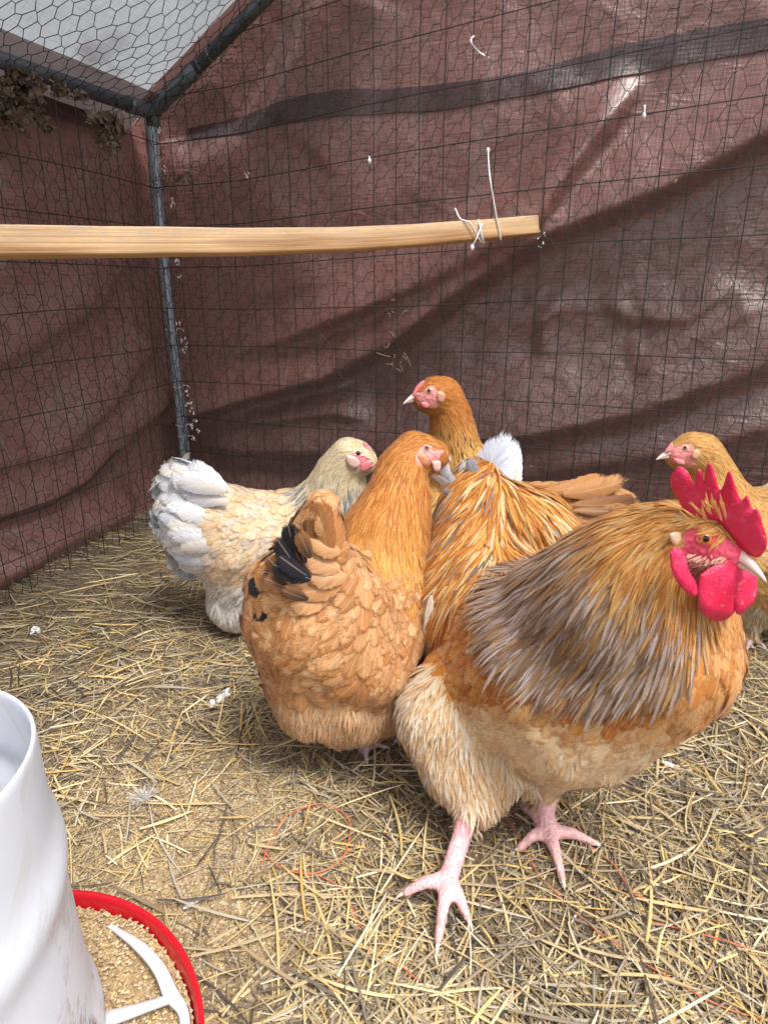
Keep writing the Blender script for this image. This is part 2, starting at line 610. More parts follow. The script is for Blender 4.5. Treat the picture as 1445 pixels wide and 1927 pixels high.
def fold(U, pts, D, N, amp, wu, wd, fade=0.15):
    """a hanging fold: swells over wu above its line, tucks back sharply over wd below"""
    L = [on_wall(x, y, D, N) for x, y in pts]
    if L[0][0] > L[-1][0]: L = L[::-1]
    d, s = poly_dist(U, L)
    e = np.clip(s / fade, 0, 1) * np.clip((1 - s) / fade, 0, 1) if fade > 0 else 1.0
    e = e * e * (3 - 2 * e)
    up = np.where(d >= 0, np.exp(-(d / wu) ** 2), np.exp(-(d / wd) ** 2))
    return amp * e * up


BF = [  # folds of the back tarp: photo points left to right, swell, width above, width below
    ([(300, 800), (440, 755), (600, 712), (740, 640), (860, 545), (1010, 445), (1250, 348), (1500, 215)], .075, .10, .018, 0),
    ([(330, 690), (520, 640), (690, 575), (850, 500), (1010, 405), (1100, 280), (1165, 190), (1220, 100)], .060, .08, .016, .22),
    ([(420, 850), (700, 850), (1000, 815), (1200, 775), (1500, 665)], .06, .11, .03, 0),
    ([(330, 770), (450, 800), (620, 780), (700, 800)], .022, .05, .012, .3),
    ([(300, 235), (390, 200), (440, 120), (480, 30)], -.035, .06, .05, 0),
    ([(310, 430), (560, 390), (800, 330), (1000, 190), (1080, 90)], .018, .14, .07, .2),
    ([(560, 300), (640, 150), (690, -40)], .016, .07, .05, .1),
    ([(340, 560), (500, 540), (650, 500)], .016, .07, .025, .4),
    ([(1120, 560), (1180, 600), (1290, 600), (1420, 520)], .016, .04, .016, .2),
    ([(1190, 720), (1300, 640), (1470, 560)], .014, .05, .02, .2),
    ([(1010, 700), (1015, 600), (1060, 540)], .010, .02, .02, .3),
    ([(350, 930), (700, 905), (1000, 900), (1250, 860), (1500, 800)], .03, .07, .03, 0),
]
LF = [
    ([(0, 700), (120, 640), (230, 560), (320, 430)], .028, .08, .03, .1),
    ([(0, 985), (110, 950), (200, 900), (340, 760)], .045, .08, .022, 0),
    ([(0, 880), (150, 850), (260, 740), (330, 640)], .03, .07, .025, .05),
    ([(0, 330), (120, 380), (260, 400)], .02, .1, .05, .2),
    ([(0, 1090), (100, 1030), (250, 960)], .04, .06, .03, 0),
    ([(60, 560), (90, 420), (70, 260)], .014, .05, .05, .2),
]


def ridged(p, seed):
    return 1 - np.abs(fbm(p, seed, 3)) * 2.2


def wall_disp(U, D, N, folds, seed):
    h = 0.022 * fbm(U * 2.3, seed, 4) + 0.006 * fbm(U * np.array([9, 7]), seed + 9, 3)
    # long diagonal drapes
    q = U[:, 1] * 0.85 - U[:, 0] * 0.45
    h += 0.010 * vnoise(np.stack([q * 9 + 0.8 * vnoise(U * 2, seed + 5), U[:, 0] * 1.3], 1), seed + 3)
    cm = np.exp(-((U[:, 0] - 1.0) / .30) ** 2 - ((U[:, 1] - .56) / .20) ** 2) if seed == 3 else 0.0
    h = h + (0.0012 + 0.010 * cm) * ridged(U * np.array([7, 8]) + .3 * fbm(U * 5, seed + 30)[:, None], seed + 21) * (1.0)
    for pts, amp, wu, wd, fade in folds: h = h + fold(U, pts, D, N, amp, wu, wd, fade)
    h = h + 0.070 / (1 + np.exp((U[:, 1] - .10) / .025))      # tucked in under the wire at the foot
    return h


def wall_pt(U, D, N, folds, seed, off=0.0):
    h = wall_disp(U, D, N, folds, seed)
    q = h - 0.080 + off
    q = np.where(q > .018, .018 + .010 * np.tanh((q - .018) / .03), q)      # the wire holds the tarp back
    return CORN + U[:, :1] * D + U[:, 1:2] * UP + q[:, None] * N


def grid_faces(nu, nv):
    i = np.arange(nu - 1)[:, None] * nv + np.arange(nv - 1)[None, :]
    i = i.ravel()
    return np.stack([i, i + nv, i + nv + 1, i + 1], 1)


def tarp_wall(D, N, folds, seed, u0, u1, v0, v1, nu, nv):
    u = np.linspace(u0, u1, nu); v = np.linspace(v0, v1, nv)
    U = np.stack(np.meshgrid(u, v, indexing='ij'), -1).reshape(-1, 2)
    V = wall_pt(U, D, N, folds, seed)
    return U, V, grid_faces(nu, nv)


U, V, F = tarp_wall(BD, BN, BF, 3, -0.25, 2.2, -0.03, 1.75, 460, 340)
c = np.ones((len(U), 3)) * (0.96 + 0.10 * fbm(U * 3, 77)[:, None])
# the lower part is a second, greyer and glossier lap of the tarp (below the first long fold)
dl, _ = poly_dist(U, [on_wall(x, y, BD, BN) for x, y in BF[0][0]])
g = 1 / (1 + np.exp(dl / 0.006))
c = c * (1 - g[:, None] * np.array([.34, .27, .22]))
back = empty('tarp', tuple(CORN + 0.8 * BD))
tagit(back, 'large wrinkled brown tarp forming the back wall behind the hens', 'tarp', 'brown tarps around the run')
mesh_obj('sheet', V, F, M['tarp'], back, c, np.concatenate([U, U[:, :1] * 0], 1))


def hem_band(pts, wid, D, N, folds, seed, par, off=0.004, name='hem'):
    """darker doubled strip that lies on the tarp"""
    L = smooth_path([np.append(on_wall(x, y, D, N), 0) for x, y in pts], 24)[:, :2]
    wd = np.interp(np.linspace(0, 1, len(L)), np.linspace(0, 1, len(wid)), wid)
    nv = 9
    T = nrm(np.gradient(L, axis=0)); Q = np.stack([-T[:, 1], T[:, 0]], 1)
    if Q[len(Q) // 2][1] < 0: Q = -Q
    U = (L[:, None, :] + Q[:, None, :] * (wd[:, None] * np.linspace(-.5, .5, nv)[None, :])[..., None]).reshape(-1, 2)
    V = wall_pt(U, D, N, folds, seed, off)
    return mesh_obj(name, V, grid_faces(len(L), nv), M['hem'], par, np.ones((len(U), 3)), np.concatenate([U, U[:, :1] * 0], 1))


hem_band([(296, 232), (420, 212), (560, 188), (700, 175), (830, 166), (950, 148), (1060, 122), (1180, 92), (1320, 62), (1500, 30), (1900, -40)],
         [.022, .04, .052, .046, .048, .042, .05, .052, .05, .05, .05], BD, BN, BF, 3, back)

left = empty('tarp', tuple(CORN + 0.7 * LD))
tagit(left, 'shaded brown tarp of the left wall, under the dead leaves', 'tarp', 'brown tarps around the run')
U, V, F = tarp_wall(LD, LN, LF, 11, -0.25, 2.0, -0.03, EAVE + 0.01, 330, 200)
mesh_obj('sheet', V, F, M['tarp'], left, np.ones((len(U), 3)) * (0.92 + 0.1 * fbm(U * 3, 78)[:, None]), np.concatenate([U, U[:, :1] * 0], 1))
hem_band([(-60, 120), (60, 165), (150, 205), (270, 240)], [.03, .035, .035, .03], LD, LN, LF, 11, left, 0.03)
hem_band([(-40, 1004), (110, 952), (180, 915), (250, 850)], [.012, .012, .01, .008], LD, LN, LF, 11, left, 0.004)

# roof: slopes up from the left eave; rafter in the back wall plane
CT = CORN + np.array([0, 0, EAVE])
RAFT = nrm(P(500, 0, Y=1.628) - CT)
RAFT = nrm(BD * 1.0 + UP * 0.56)
roof = empty('roof_tarp', tuple(CT + 0.4 * LD))
tagit(roof, 'grey weathered tarp stretched over the sloping roof at top left', 'tarp')


def roof_pt(a, b, off=0.0):
    """a along the eave towards us, b up the slope"""
    RN = nrm(np.cross(LD, RAFT)); RN = RN if RN[2] > 0 else -RN
    a = np.asarray(a, float); b = np.asarray(b, float)
    return CT + a[:, None] * LD + b[:, None] * RAFT + np.asarray(off).reshape(-1, 1) * RN


a, b = np.meshgrid(np.linspace(-.03, 1.5, 160), np.linspace(-0.09, 0.85, 120), indexing='ij')
A2 = np.stack([a.ravel(), b.ravel()], 1)
sag = 0.035 + 0.012 * fbm(A2 * 3, 31) - 0.02 * np.sin(np.clip(A2[:, 1] / .85, 0, 1) * math.pi)
cr = np.ones((len(A2), 3)) * (0.95 + 0.25 * fbm(A2 * np.array([3, 8]), 12)[:, None])
mould = np.clip(fbm(A2 * 14, 55) * 1.2 + 0.9 - 16 * np.hypot((A2[:, 0] - .14) * .45, A2[:, 1] - .055), 0, 1)
cr = cr * (1 - .8 * mould[:, None])
mesh_obj('sheet', roof_pt(A2[:, 0], A2[:, 1], sag), grid_faces(160, 120), M['roof'], roof, cr, np.concatenate([A2, A2[:, :1] * 0], 1))


def roof_strip(a0, a1, b0, b1, na, nb, off, mat, seed):
    a, b = np.meshgrid(np.linspace(a0, a1, na), np.linspace(b0, b1, nb), indexing='ij')
    Q = np.stack([a.ravel(), b.ravel()], 1)
    return mesh_obj('edging', roof_pt(Q[:, 0], Q[:, 1], off + 0.003 * fbm(Q * 15, seed)), grid_faces(na, nb), mat, roof,
                    np.ones((len(Q), 3)), np.concatenate([Q, Q[:, :1] * 0], 1))


roof_strip(0.0, 1.5, -0.09, 0.052, 120, 6, 0.016, M['strip'], 5)
roof_strip(-0.02, 0.04, 0.0, 0.85, 6, 120, 0.018, M['strip_red'], 6)

# pipes
fr = empty('pipe_frame', tuple(CORN))
tagit(fr, 'steel tube frame of the run: corner post, eave tube and rafter', 'frame')
IN = nrm(BN + LN)
ptop = P(285, 225, Y=1.735); pbot = P(358, 960, Y=1.735)
ppath = smooth_path([ptop, P(294, 340, Y=1.735), P(312, 520, Y=1.735), P(330, 680, Y=1.735), P(349, 860, Y=1.735), pbot], 8)
v, f = tube(ppath, 0.0135, 16); mesh_obj('corner_post', v, f, M['galv'], fr)
cn = P(287, 212, Y=1.735)
ea = P(0, 112, Y=1.345); ea2 = cn + (ea - cn) * 2.2
rb = P(500, -4, Y=1.60); rb2 = cn + (rb - cn) * 2.3
v, f = tube(np.array([cn + (ea - cn) * .17, ea2]), 0.0145, 16); mesh_obj('eave_tube', v, f, M['grey_pipe'], fr)
v, f = tube(np.array([cn + (rb - cn) * .38, rb2]), 0.0145, 16); mesh_obj('rafter_tube', v, f, M['grey_pipe'], fr)
p1 = tube(smooth_path([cn + (ea - cn) * .2, cn + (ea - cn) * .03 + UP * .002, cn + UP * .001], 4), 0.0175, 16)
p2 = tube(smooth_path([cn - UP * .012, cn + (rb - cn) * .05, cn + (rb - cn) * .42], 4), 0.0172, 16)
p3 = tube(np.array([cn + UP * .006, cn - UP * .03]), 0.0172, 16)
v, f, _ = merge([p1, p2, p3]); mesh_obj('corner_fitting', v, f, M['grey_pipe'], fr)
sc_ = []
for q in (cn + (ea - cn) * .07, cn + (rb - cn) * .30):
    d = nrm(CAMP - q)
    sc_.append(tube(np.array([q + d * .0155, q + d * .0195]), .0028, 8))
for v, f in sc_: mesh_obj('bolt', v, f, M['galv'], fr)


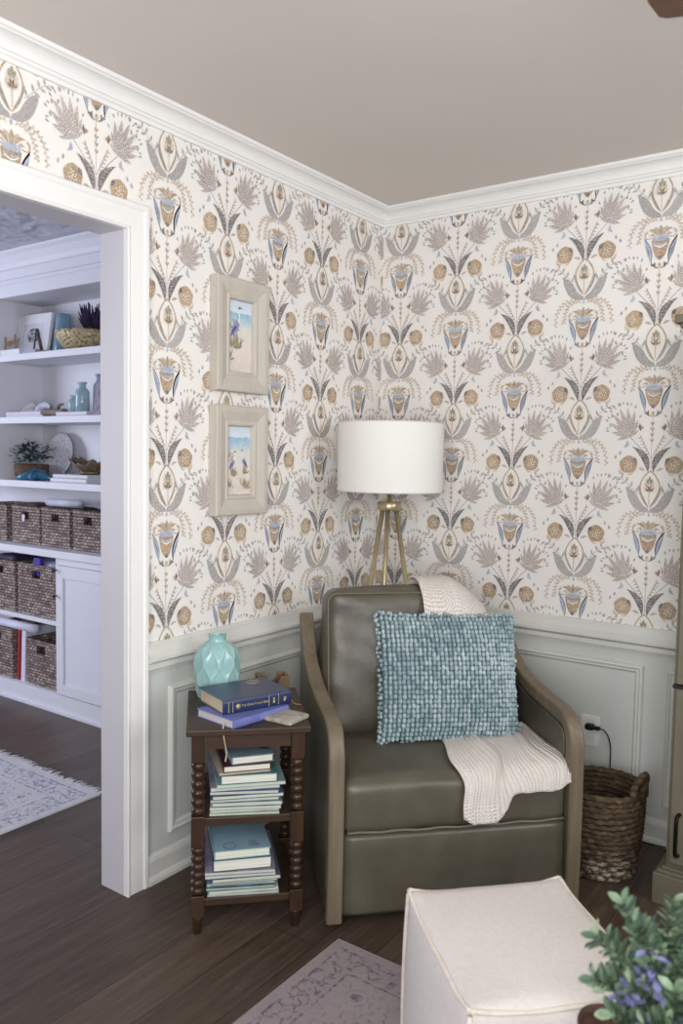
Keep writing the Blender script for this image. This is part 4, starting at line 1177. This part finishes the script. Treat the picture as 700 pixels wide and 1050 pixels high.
dr = lc('door', [((-1.698, FY-.014, .108), (-1.64, FY+.006, .789)), ((-1.13, FY-.014, .108), (-1.07, FY+.006, .789)), ((-1.64, FY-.014, .108), (-1.13, FY+.006, .165)), ((-1.64, FY-.014, .725), (-1.13, FY+.006, .789)), ((-1.64, FY-.004, .165), (-1.13, FY+.006, .725))])
for z_ in (.765, .63):
    mb = MB(); mb.at((-1.688+1.7, FY-.014+.15, z_), 0, PI/2); mb.lathe([(.004, 0), (.004, .012), (.009, .016), (.0095, .022), (.006, .026), (0, .027)], 14, cap=False); mb.build('knob', M((70, 66, 70), .35, metal=.8), dr)
lc('stile', [((-1.065, FY, .1), (BX1-.02, FY+.02, .79))])
# woven bins
def weave():
    t = NT('water_hyacinth'); v = t.coords((1, 1, 1))
    sp = t.n('ShaderNodeSeparateXYZ'); t.l(v, sp.inputs[0]); xy = t.math('ADD', sp.outputs[0], sp.outputs[1])
    cb = t.n('ShaderNodeCombineXYZ'); t.l(xy, cb.inputs[0]); t.l(sp.outputs[2], cb.inputs[1])
    b = t.n('ShaderNodeTexBrick', offset=.5)
    for k, x in (('Scale', 1.), ('Mortar Size', .0028), ('Mortar Smooth', .8), ('Brick Width', .03), ('Row Height', .016)): b.inputs[k].default_value = x
    b.inputs['Color1'].default_value = (*lin((196, 180, 170)), 1); b.inputs['Color2'].default_value = (*lin((136, 116, 108)), 1); b.inputs['Mortar'].default_value = (*lin((52, 42, 42)), 1)
    t.l(cb.outputs[0], b.inputs['Vector'])
    n = t.noise(v, 60, 4)
    t.col(t.mix(t.math('MULTIPLY', t.ramp(n, [(.45, 0.), (.62, 1.)]), .6), b.outputs['Color'], (72, 58, 54)))
    t.bump(t.math('SUBTRACT', 1., b.outputs['Fac']), .8, .006); return t.fin(.75, .3)
WV = weave(); WVD = M((60, 46, 42), .9)
def bin_(x0, x1, y0, y1, z0, h, label, group, hole_w=.07, hz=.055):
    o = empty('woven_bin', ((x0+x1)/2, (y0+y1)/2, z0), 0, label, 'basket', group)
    w, d = x1-x0, y1-y0; T = .012; mb = MB(); b = -d/2
    hw_ = hole_w/2; zt1 = h-.028; zt0 = zt1-.038
    # front wall around a hand hole
    mb.box((-w/2, b, 0), (w/2, b+T, zt0)); mb.box((-w/2, b, zt0), (-hw_, b+T, zt1)); mb.box((hw_, b, zt0), (w/2, b+T, zt1)); mb.box((-w/2, b, zt1), (w/2, b+T, h))
    mb.box((-w/2, -b-T, 0), (w/2, -b, h)); mb.box((-w/2, b+T, 0), (-w/2+T, -b-T, h)); mb.box((w/2-T, b+T, 0), (w/2, -b-T, h)); mb.box((-w/2+T, b+T, 0), (w/2-T, -b-T, T))
    mb.build('body', WV, o, bevel=.004)
    mb = MB(); q = w/2-.003; e = d/2-.003
    mb.tube([(-q, -e, h), (q, -e, h), (q, e, h), (-q, e, h)], .007, 7, closed=True); mb.build('rim', WV, o)
    mb = MB(); mb.tube([(-hw_, b-.001, zt0), (hw_, b-.001, zt0), (hw_, b-.001, zt1), (-hw_, b-.001, zt1)], .003, 6, closed=True); mb.build('handle_rim', WVD, o)
    return o
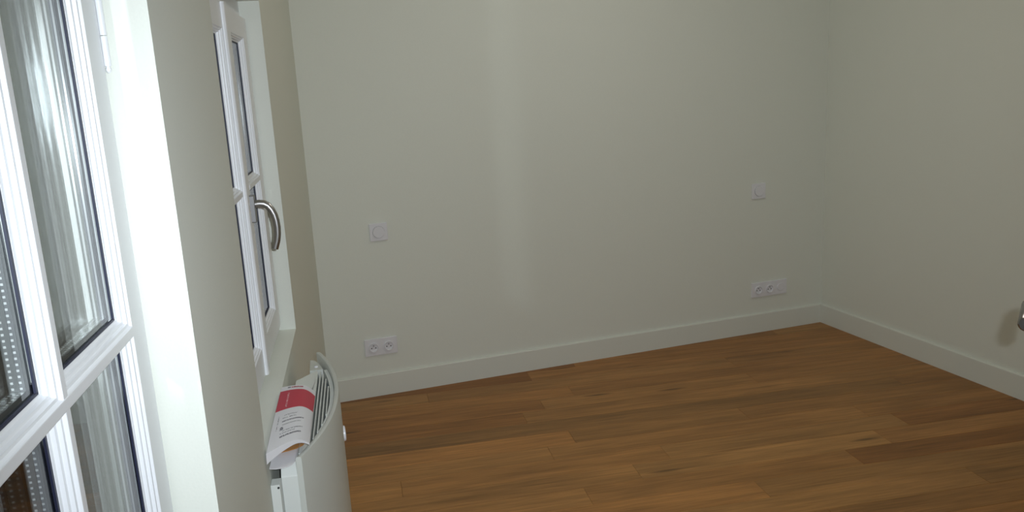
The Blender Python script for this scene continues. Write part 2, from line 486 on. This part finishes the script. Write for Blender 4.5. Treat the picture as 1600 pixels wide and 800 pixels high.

──────

Task to carry out :: Retype the portion of the data above that starts on the line with "dl, _ = poly_dist(U, [on_wall(x, y, BD, BN)" and finishes on the line with "c, np.concatenate([U, U[:, :1] * 0], 1))", including both of those lines.

Output for this exercise ::
dl, _ = poly_dist(U, [on_wall(x, y, BD, BN) for x, y in BF[0][0]])
g = 1 / (1 + np.exp(dl / 0.006))
c = c * (1 - g[:, None] * np.array([.34, .27, .22]))
back = empty('tarp', tuple(CORN + 0.8 * BD))
tagit(back, 'large wrinkled brown tarp forming the back wall behind the hens', 'tarp', 'brown tarps around the run')
mesh_obj('sheet', V, F, M['tarp'], back, c, np.concatenate([U, U[:, :1] * 0], 1))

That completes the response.